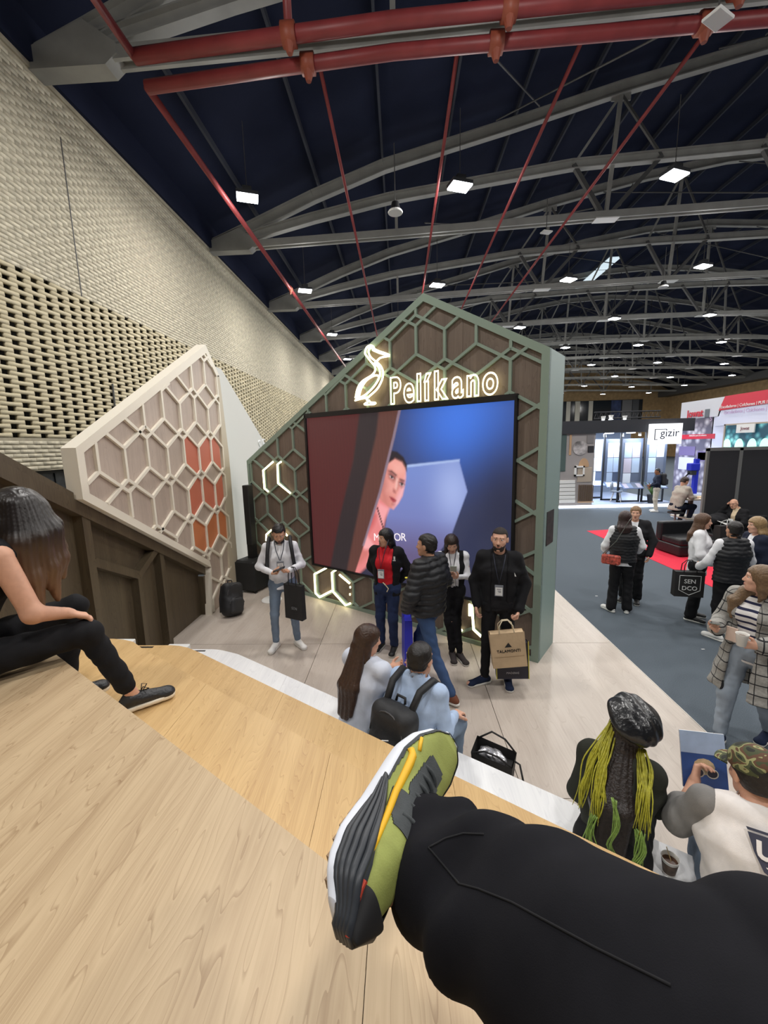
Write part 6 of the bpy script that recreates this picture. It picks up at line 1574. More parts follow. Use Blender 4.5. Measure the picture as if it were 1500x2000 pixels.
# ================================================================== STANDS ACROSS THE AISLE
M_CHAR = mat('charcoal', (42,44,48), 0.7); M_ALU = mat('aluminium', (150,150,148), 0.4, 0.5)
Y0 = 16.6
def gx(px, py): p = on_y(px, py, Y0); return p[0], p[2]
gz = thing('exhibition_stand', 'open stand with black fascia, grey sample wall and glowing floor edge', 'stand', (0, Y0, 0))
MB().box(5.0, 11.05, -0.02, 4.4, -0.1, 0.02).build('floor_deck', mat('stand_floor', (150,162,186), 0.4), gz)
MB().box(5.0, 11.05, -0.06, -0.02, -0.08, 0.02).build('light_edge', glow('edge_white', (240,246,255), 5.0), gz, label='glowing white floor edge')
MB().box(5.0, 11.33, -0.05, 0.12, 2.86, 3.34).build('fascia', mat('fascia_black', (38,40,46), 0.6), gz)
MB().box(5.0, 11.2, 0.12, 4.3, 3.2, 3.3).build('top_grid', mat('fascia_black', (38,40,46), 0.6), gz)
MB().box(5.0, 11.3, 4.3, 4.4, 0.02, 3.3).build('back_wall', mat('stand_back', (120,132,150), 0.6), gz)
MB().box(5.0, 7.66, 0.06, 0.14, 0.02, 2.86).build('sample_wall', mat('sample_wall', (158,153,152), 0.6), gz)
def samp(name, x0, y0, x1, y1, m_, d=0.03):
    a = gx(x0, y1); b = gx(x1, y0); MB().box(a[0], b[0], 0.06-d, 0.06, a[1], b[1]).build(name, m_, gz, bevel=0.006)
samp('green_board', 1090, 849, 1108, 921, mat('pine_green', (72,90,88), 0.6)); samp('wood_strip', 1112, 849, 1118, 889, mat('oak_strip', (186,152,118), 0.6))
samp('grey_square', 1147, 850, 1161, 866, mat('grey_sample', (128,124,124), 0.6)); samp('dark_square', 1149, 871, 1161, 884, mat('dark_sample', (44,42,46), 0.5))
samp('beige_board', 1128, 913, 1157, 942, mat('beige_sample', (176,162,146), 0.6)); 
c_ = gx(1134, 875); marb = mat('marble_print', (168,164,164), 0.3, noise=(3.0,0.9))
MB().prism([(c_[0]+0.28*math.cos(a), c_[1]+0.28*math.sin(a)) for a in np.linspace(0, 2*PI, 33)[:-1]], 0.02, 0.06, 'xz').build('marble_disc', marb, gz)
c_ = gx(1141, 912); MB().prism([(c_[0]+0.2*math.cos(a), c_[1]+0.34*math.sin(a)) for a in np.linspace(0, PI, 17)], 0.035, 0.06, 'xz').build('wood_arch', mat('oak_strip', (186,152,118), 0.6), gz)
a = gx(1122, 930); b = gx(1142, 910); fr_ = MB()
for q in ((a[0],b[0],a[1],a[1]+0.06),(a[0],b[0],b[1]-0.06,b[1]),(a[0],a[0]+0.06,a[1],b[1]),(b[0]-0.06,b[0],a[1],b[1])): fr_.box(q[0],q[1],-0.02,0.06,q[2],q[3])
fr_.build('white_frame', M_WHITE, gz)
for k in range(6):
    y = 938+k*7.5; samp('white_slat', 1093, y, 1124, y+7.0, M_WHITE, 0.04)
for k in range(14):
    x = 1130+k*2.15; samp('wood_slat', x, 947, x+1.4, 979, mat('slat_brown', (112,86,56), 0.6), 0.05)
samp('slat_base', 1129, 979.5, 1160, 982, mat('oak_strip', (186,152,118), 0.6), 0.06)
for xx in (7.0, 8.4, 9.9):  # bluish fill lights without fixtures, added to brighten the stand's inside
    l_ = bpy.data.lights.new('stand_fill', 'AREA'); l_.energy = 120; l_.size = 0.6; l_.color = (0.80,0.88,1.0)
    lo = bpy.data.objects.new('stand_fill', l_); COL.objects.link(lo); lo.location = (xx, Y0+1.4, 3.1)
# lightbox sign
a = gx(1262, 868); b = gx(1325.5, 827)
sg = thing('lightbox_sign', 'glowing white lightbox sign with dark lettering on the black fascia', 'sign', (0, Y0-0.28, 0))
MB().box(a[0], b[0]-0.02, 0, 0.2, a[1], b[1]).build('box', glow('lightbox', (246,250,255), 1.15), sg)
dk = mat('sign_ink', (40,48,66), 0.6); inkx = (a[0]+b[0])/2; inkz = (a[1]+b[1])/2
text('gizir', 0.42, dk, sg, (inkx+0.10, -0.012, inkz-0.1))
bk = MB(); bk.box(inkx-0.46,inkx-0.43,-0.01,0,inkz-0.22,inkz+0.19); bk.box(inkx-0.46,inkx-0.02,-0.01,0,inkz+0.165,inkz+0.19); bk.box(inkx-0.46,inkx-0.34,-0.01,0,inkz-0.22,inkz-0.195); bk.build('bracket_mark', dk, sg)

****

WORK REQUIRED: Return to the listing above and set it down exactly, leaving out its pictures.

CORRECT RESPONSE:
Write part 6 of the bpy script that recreates this picture. It picks up at line 1574. More parts follow. Use Blender 4.5. Measure the picture as if it were 1500x2000 pixels.
# ================================================================== STANDS ACROSS THE AISLE
M_CHAR = mat('charcoal', (42,44,48), 0.7); M_ALU = mat('aluminium', (150,150,148), 0.4, 0.5)
Y0 = 16.6
def gx(px, py): p = on_y(px, py, Y0); return p[0], p[2]
gz = thing('exhibition_stand', 'open stand with black fascia, grey sample wall and glowing floor edge', 'stand', (0, Y0, 0))
MB().box(5.0, 11.05, -0.02, 4.4, -0.1, 0.02).build('floor_deck', mat('stand_floor', (150,162,186), 0.4), gz)
MB().box(5.0, 11.05, -0.06, -0.02, -0.08, 0.02).build('light_edge', glow('edge_white', (240,246,255), 5.0), gz, label='glowing white floor edge')
MB().box(5.0, 11.33, -0.05, 0.12, 2.86, 3.34).build('fascia', mat('fascia_black', (38,40,46), 0.6), gz)
MB().box(5.0, 11.2, 0.12, 4.3, 3.2, 3.3).build('top_grid', mat('fascia_black', (38,40,46), 0.6), gz)
MB().box(5.0, 11.3, 4.3, 4.4, 0.02, 3.3).build('back_wall', mat('stand_back', (120,132,150), 0.6), gz)
MB().box(5.0, 7.66, 0.06, 0.14, 0.02, 2.86).build('sample_wall', mat('sample_wall', (158,153,152), 0.6), gz)
def samp(name, x0, y0, x1, y1, m_, d=0.03):
    a = gx(x0, y1); b = gx(x1, y0); MB().box(a[0], b[0], 0.06-d, 0.06, a[1], b[1]).build(name, m_, gz, bevel=0.006)
samp('green_board', 1090, 849, 1108, 921, mat('pine_green', (72,90,88), 0.6)); samp('wood_strip', 1112, 849, 1118, 889, mat('oak_strip', (186,152,118), 0.6))
samp('grey_square', 1147, 850, 1161, 866, mat('grey_sample', (128,124,124), 0.6)); samp('dark_square', 1149, 871, 1161, 884, mat('dark_sample', (44,42,46), 0.5))
samp('beige_board', 1128, 913, 1157, 942, mat('beige_sample', (176,162,146), 0.6)); 
c_ = gx(1134, 875); marb = mat('marble_print', (168,164,164), 0.3, noise=(3.0,0.9))
MB().prism([(c_[0]+0.28*math.cos(a), c_[1]+0.28*math.sin(a)) for a in np.linspace(0, 2*PI, 33)[:-1]], 0.02, 0.06, 'xz').build('marble_disc', marb, gz)
c_ = gx(1141, 912); MB().prism([(c_[0]+0.2*math.cos(a), c_[1]+0.34*math.sin(a)) for a in np.linspace(0, PI, 17)], 0.035, 0.06, 'xz').build('wood_arch', mat('oak_strip', (186,152,118), 0.6), gz)
a = gx(1122, 930); b = gx(1142, 910); fr_ = MB()
for q in ((a[0],b[0],a[1],a[1]+0.06),(a[0],b[0],b[1]-0.06,b[1]),(a[0],a[0]+0.06,a[1],b[1]),(b[0]-0.06,b[0],a[1],b[1])): fr_.box(q[0],q[1],-0.02,0.06,q[2],q[3])
fr_.build('white_frame', M_WHITE, gz)
for k in range(6):
    y = 938+k*7.5; samp('white_slat', 1093, y, 1124, y+7.0, M_WHITE, 0.04)
for k in range(14):
    x = 1130+k*2.15; samp('wood_slat', x, 947, x+1.4, 979, mat('slat_brown', (112,86,56), 0.6), 0.05)
samp('slat_base', 1129, 979.5, 1160, 982, mat('oak_strip', (186,152,118), 0.6), 0.06)
for xx in (7.0, 8.4, 9.9):  # bluish fill lights without fixtures, added to brighten the stand's inside
    l_ = bpy.data.lights.new('stand_fill', 'AREA'); l_.energy = 120; l_.size = 0.6; l_.color = (0.80,0.88,1.0)
    lo = bpy.data.objects.new('stand_fill', l_); COL.objects.link(lo); lo.location = (xx, Y0+1.4, 3.1)
# lightbox sign
a = gx(1262, 868); b = gx(1325.5, 827)
sg = thing('lightbox_sign', 'glowing white lightbox sign with dark lettering on the black fascia', 'sign', (0, Y0-0.28, 0))
MB().box(a[0], b[0]-0.02, 0, 0.2, a[1], b[1]).build('box', glow('lightbox', (246,250,255), 1.15), sg)
dk = mat('sign_ink', (40,48,66), 0.6); inkx = (a[0]+b[0])/2; inkz = (a[1]+b[1])/2
text('gizir', 0.42, dk, sg, (inkx+0.10, -0.012, inkz-0.1))
bk = MB(); bk.box(inkx-0.46,inkx-0.43,-0.01,0,inkz-0.22,inkz+0.19); bk.box(inkx-0.46,inkx-0.02,-0.01,0,inkz+0.165,inkz+0.19); bk.box(inkx-0.46,inkx-0.34,-0.01,0,inkz-0.22,inkz-0.195); bk.build('bracket_mark', dk, sg)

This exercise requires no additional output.